Exercise requirements:
Each line in the entries below that holds the string "scene" is to be listed.

Items from a data source:
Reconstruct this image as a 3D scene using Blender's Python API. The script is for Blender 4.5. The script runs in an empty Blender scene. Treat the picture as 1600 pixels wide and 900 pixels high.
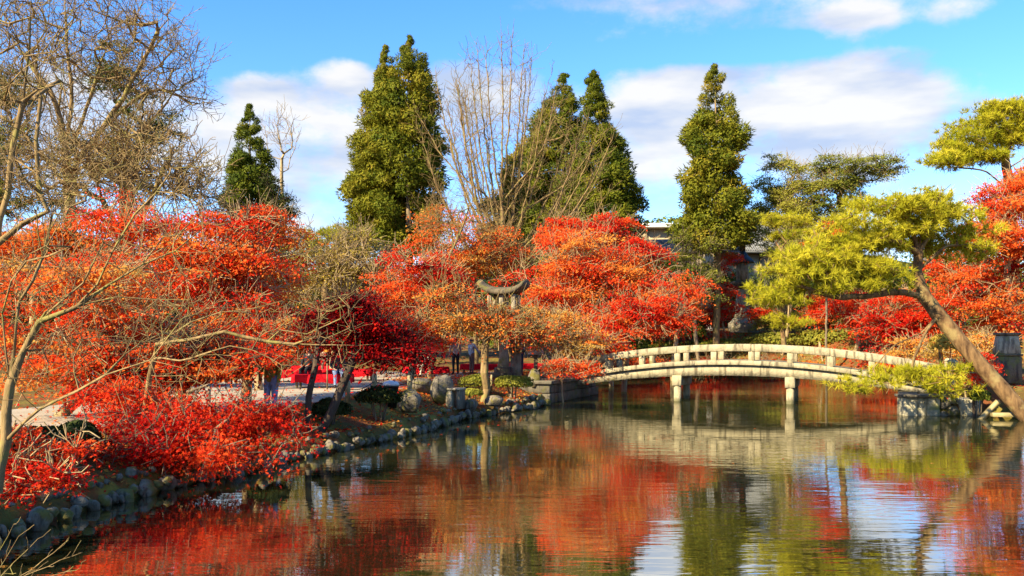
import bpy, bmesh, math, random
import numpy as np
from mathutils import Vector, Matrix

# ------------------------------------------------------------------ camera, sky, sun, exposure
SC = bpy.context.scene
COL = SC.collection
R = math.radians
FPX = 1400.0; EYE = 2.4; HOR = 530.0
cam_d = bpy.data.cameras.new('camera'); cam = bpy.data.objects.new('camera', cam_d); COL.objects.link(cam)
cam.location = (0, 0, EYE); cam.rotation_euler = (R(90), 0, 0)
cam_d.sensor_width = 36; cam_d.lens = 36 * FPX / 1600; cam_d.shift_y = (HOR - 450) / 1600
cam_d.clip_start = 0.1; cam_d.clip_end = 3000
SC.camera = cam

SUN_EL = R(33); SUN_TO = Vector((-0.76, -0.65, 0)).normalized()
sun_vec = Vector((SUN_TO.x * math.cos(SUN_EL), SUN_TO.y * math.cos(SUN_EL), math.sin(SUN_EL)))
sd = bpy.data.lights.new('sun', 'SUN'); sd.energy = 5.0; sd.angle = R(0.5); sd.color = (1.0, 0.87, 0.62)
so = bpy.data.objects.new('sun', sd); COL.objects.link(so); so.location = (-30, -30, 40)
so.rotation_euler = sun_vec.to_track_quat('Z', 'Y').to_euler()

SC.view_settings.view_transform = 'Standard'; SC.view_settings.look = 'None'
SC.view_settings.exposure = 1.5; SC.view_settings.gamma = 1.0; SC.view_settings.use_curve_mapping = False
SC.render.engine = 'CYCLES'
SC.cycles.use_denoising = True
SC.cycles.max_bounces = 7; SC.cycles.diffuse_bounces = 3; SC.cycles.glossy_bounces = 3; SC.cycles.transmission_bounces = 4
SC.cycles.caustics_reflective = False; SC.cycles.caustics_refractive = False
SC.cycles.sample_clamp_indirect = 6

class NT:
    """tiny node helper"""
    def __init__(s, tree): s.t = tree; s.n = tree.nodes; s.n.clear()
    def add(s, typ, **kw):
        nd = s.n.new(typ)
        for k, v in kw.items():
            if k.startswith('i_'): nd.inputs[k[2:].replace('_', ' ')].default_value = v
            else: setattr(nd, k, v)
        return nd
    def link(s, a, b): s.t.links.new(a, b)
    def val(s, v):
        return v
    def math(s, op, a, b=None, c=None, clamp=False):
        nd = s.n.new('ShaderNodeMath'); nd.operation = op; nd.use_clamp = clamp
        for i, x in enumerate((a, b, c)):
            if x is None: continue
            if isinstance(x, (int, float)): nd.inputs[i].default_value = x
            else: s.link(x, nd.inputs[i])
        return nd.outputs[0]
    def mix(s, fac, a, b, blend='MIX'):
        nd = s.n.new('ShaderNodeMix'); nd.data_type = 'RGBA'; nd.blend_type = blend
        for sock, x in ((nd.inputs[0], fac), (nd.inputs[6], a), (nd.inputs[7], b)):
            if isinstance(x, (int, float)): sock.default_value = x
            elif isinstance(x, tuple): sock.default_value = (*x[:3], 1)
            else: s.link(x, sock)
        return nd.outputs[2]
    def ramp(s, fac, stops, interp='LINEAR'):
        nd = s.n.new('ShaderNodeValToRGB'); e = nd.color_ramp.elements; nd.color_ramp.interpolation = interp
        while len(e) > 1: e.remove(e[-1])
        e[0].position = stops[0][0]; e[0].color = (*stops[0][1], 1)
        for p, c in stops[1:]:
            q = e.new(p); q.color = (*c, 1)
        if fac is not None: s.link(fac, nd.inputs[0])
        return nd.outputs[0]
    def smooth(s, x, lo, hi):
        nd = s.n.new('ShaderNodeMapRange'); nd.interpolation_type = 'SMOOTHSTEP'
        s.link(x, nd.inputs[0]); nd.inputs[1].default_value = lo; nd.inputs[2].default_value = hi
        return nd.outputs[0]

w = bpy.data.worlds.new('World'); SC.world = w; w.use_nodes = True
def build_world():
    t = NT(w.node_tree)
    sky = t.add('ShaderNodeTexSky', sky_type='NISHITA', sun_disc=False)
    sky.sun_elevation = SUN_EL; sky.sun_rotation = math.atan2(SUN_TO.x, SUN_TO.y) % (2 * math.pi)
    sky.altitude = 100; sky.air_density = 1.0; sky.dust_density = 0.2; sky.ozone_density = 3.0
    hs = t.add('ShaderNodeHueSaturation'); hs.inputs['Saturation'].default_value = 1.28; hs.inputs['Value'].default_value = 1.12
    t.link(sky.outputs[0], hs.inputs['Color'])
    tc = t.add('ShaderNodeTexCoord'); sp = t.add('ShaderNodeSeparateXYZ'); t.link(tc.outputs['Generated'], sp.inputs[0])
    x, y, z = sp.outputs
    az = t.math('ARCTAN2', x, y); el = t.math('ARCSINE', z)
    cb = t.add('ShaderNodeCombineXYZ'); t.link(az, cb.inputs[0]); t.link(t.math('MULTIPLY', el, 1.5), cb.inputs[1])
    n1 = t.add('ShaderNodeTexNoise'); n1.inputs['Scale'].default_value = 9.0; n1.inputs['Detail'].default_value = 9; n1.inputs['Roughness'].default_value = 0.60
    t.link(cb.outputs[0], n1.inputs['Vector'])
    n2 = t.add('ShaderNodeTexNoise'); n2.inputs['Scale'].default_value = 2.6; n2.inputs['Detail'].default_value = 3
    cb2 = t.add('ShaderNodeCombineXYZ'); t.link(az, cb2.inputs[0]); t.link(t.math('MULTIPLY', el, 2.4), cb2.inputs[1]); cb2.inputs[2].default_value = 3.7
    t.link(cb2.outputs[0], n2.inputs['Vector'])
    # clouds seen in the photograph: soft banks at azimuth / elevation
    den = t.math('ADD', t.math('MULTIPLY', t.math('SUBTRACT', n1.outputs[0], 0.5), 2.0), t.math('MULTIPLY', t.math('SUBTRACT', n2.outputs[0], 0.5), 0.9))
    low = t.smooth(el, 0.16, 0.03)            # more cloud towards the horizon, all the way round
    den = t.math('ADD', den, t.math('MULTIPLY', low, 0.75))
    def blob(px, py, rx, ry, amp):
        nonlocal den
        a = math.atan((px - 800) / FPX); e = math.atan((HOR - py) / FPX * math.cos(a))
        dx = t.math('DIVIDE', t.math('SUBTRACT', az, a), rx / FPX); dy = t.math('DIVIDE', t.math('SUBTRACT', el, e), ry / FPX)
        d = t.math('ADD', t.math('MULTIPLY', dx, dx), t.math('MULTIPLY', dy, dy))
        d = t.math('MULTIPLY', d, d)
        den = t.math('ADD', den, t.math('DIVIDE', amp, t.math('ADD', d, 1.0)))
    for b in ((1130, 150, 210, 62, .70), (1370, 175, 180, 56, .6), (1330, 255, 190, 36, .5), (1040, 250, 80, 32, .4), (470, 240, 150, 95, .62), (410, 138, 50, 24, .65), (535, 112, 50, 20, .65),
              (730, 150, 80, 60, .6), (180, 190, 150, 95, .5), (1345, 38, 66, 26, .7), (1500, 22, 46, 24, .65), (990, 2, 150, 20, .5), (650, 45, 220, 40, -.45), (1200, 74, 320, 18, -.8), (350, 60, 160, 44, -.4), (1600, 110, 70, 60, -.2)):
        blob(*b)
    fac = t.smooth(den, 0.12, 0.74)
    # bluish-grey undersides of the banks
    cb3 = t.add('ShaderNodeCombineXYZ'); t.link(t.math('MULTIPLY', az, 1.0), cb3.inputs[0]); t.link(t.math('MULTIPLY', el, 3.6), cb3.inputs[1]); cb3.inputs[2].default_value = 8.1
    n3 = t.add('ShaderNodeTexNoise'); n3.inputs['Scale'].default_value = 6.5; n3.inputs['Detail'].default_value = 5; t.link(cb3.outputs[0], n3.inputs['Vector'])
    cc = t.ramp(n3.outputs[0], [(0.38, (.55, .66, .88)), (0.50, (.78, .82, .90)), (0.62, (1.0, .985, .965))])
    sc = t.add('ShaderNodeVectorMath', operation='SCALE'); t.link(cc, sc.inputs[0]); sc.inputs['Scale'].default_value = 3.6
    blue = t.mix(1.0, hs.outputs[0], (.93, .92, 1.06), 'MULTIPLY')
    col = t.mix(t.math('MULTIPLY', fac, 0.95), blue, sc.outputs[0])
    bg = t.add('ShaderNodeBackground'); t.link(col, bg.inputs[0]); bg.inputs[1].default_value = 0.10
    out = t.add('ShaderNodeOutputWorld'); t.link(bg.outputs[0], out.inputs[0])
build_world()

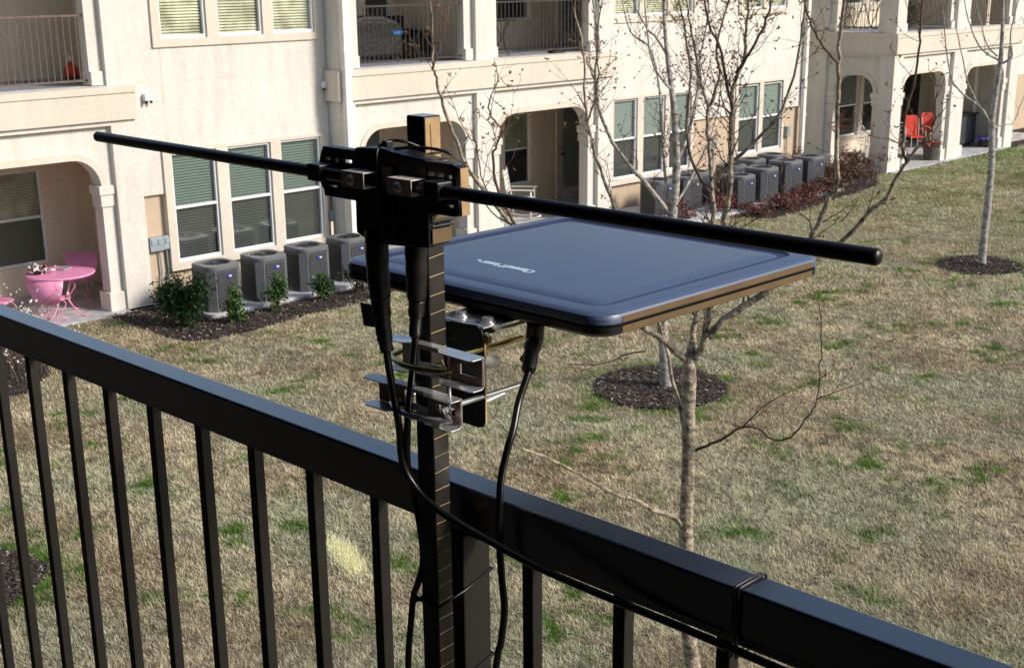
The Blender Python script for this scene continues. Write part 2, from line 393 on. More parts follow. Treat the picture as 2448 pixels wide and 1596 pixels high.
bay(5.2, 9.78, 17.1, [(5.9, 9.37)], 19.05, 10.2,
    [(7.6, 9.20, .47, 1.90, 'blindy', 'blindm')], [(7.0, 8.12, 3.66, 5.2, 'blindy', 'screen')], [], 'tanrail')
# lower window of the left porch really spans behind the pink table; door beside the balcony window is out of view
for z_ in ((0, 2.70), (3.2, 5.72)): sw = MB(); sw.box(10.0, 10.2, 17.42, 19.05, *z_); bpart(sw, 'porch_wall', 'inner')
def band(x0, x1, yf, ends=(0, 0), z=(2.73, 3.10, 3.20)):
    b = MB(); b.box(x0, x1, yf-.055, yf+.0-.001, z[0], z[1]); b.box(x0, x1, yf-.075, yf-.001, z[1]+.0, z[2]-.004); bpart(b, 'floor_band', 'trim')
band(5.2, 9.76, 17.1)
# bay B
bay(13.17, 19.76, 16.8, [(13.48, 16.16), (16.57, 19.36)], 19.05, 22.2,
    [(14.2, 15.0, .5, 1.95, 'blindg', 'screen'), (15.15, 15.9, .5, 1.95, 'blindg', 'screen'), (19.08, 19.84, .46, 1.90, 'blindy', 'blindd')],
    [(14.6, 15.45, 3.72, 5.2, 'blindd', 'blindd'), (15.6, 16.2, 3.72, 5.2, 'blindd', 'blindd'), (18.7, 19.84, 3.72, 5.2, 'blindd', 'blindd')],
    [], 'farrail')
band(13.12, 19.78, 16.8)
bb = MB(); bb.box(13.10, 13.168, 16.726, 17.09, 2.73, 3.20); bpart(bb, 'floor_band', 'trim')
for z_ in ((0, 2.70), (3.2, 5.72)): dv = MB(); dv.box(16.28, 16.43, 17.13, 19.05, *z_); bpart(dv, 'porch_wall', 'inner')
def door(x0, x1, z0, z1, y, m='white'):
    d = MB(); w = .09
    d.box(x0, x0+w, y, y+.05, z0, z1); d.box(x1-w, x1, y, y+.05, z0, z1); d.box(x0+w, x1-w, y, y+.05, z0, z0+.22); d.box(x0+w, x1-w, y, y+.05, z1-w, z1)
    do = bpart(d, 'door', m, bevel=.004)
    g = MB(); g.add([(x0+w, y+.02, z0+.22), (x1-w, y+.02, z0+.22), (x1-w, y+.02, z1-w), (x0+w, y+.02, z1-w)], [(0, 1, 2, 3)]); g.build('pane', 'glass', do)
    s = MB()
    for i in range(int((z1-z0-.35)/.035)):
        zz = z1-w-.01-i*.035; s.add([(x0+w, y+.032, zz-.025), (x1-w, y+.032, zz-.025), (x1-w, y+.045, zz), (x0+w, y+.045, zz)], [(0, 1, 2, 3)])
    s.add([(x0+w, y+.048, z0+.22), (x1-w, y+.048, z0+.22), (x1-w, y+.048, z1-w), (x0+w, y+.048, z1-w)], [(0, 1, 2, 3)]); s.build('blind', 'doorblind', do)
    h = MB(); h.tube([(x0+.045, y-.05, z0+.95), (x0+.045, y, z0+.95)], .022, 10); h.tube([(x0+.045, y-.03, z0+1.07), (x0+.045, y, z0+1.07)], .018, 10); h.build('handle', 'bronze', do)
    t = MB(); t.box(x0-.13, x0-.004, y-.03, y+.03, z0, z1+.1); t.box(x1+.004, x1+.13, y-.03, y+.03, z0, z1+.1); t.box(x0-.004, x1+.004, y-.03, y+.03, z1+.004, z1+.1); bpart(t, 'door_trim', 'trim')
door(20.66, 21.42, .02, 1.98, 18.98); door(20.66, 21.42, 3.22, 5.2, 18.98)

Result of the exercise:
Reconstruct this image as a 3D scene using Blender's Python API. The script is for Blender 4.5. The script runs in an empty Blender scene. Treat the picture as 1600 pixels wide and 900 pixels high.
SC = bpy.context.scene
The Blender Python script for this scene continues. Write part 2, from line 393 on. More parts follow. Treat the picture as 2448 pixels wide and 1596 pixels high.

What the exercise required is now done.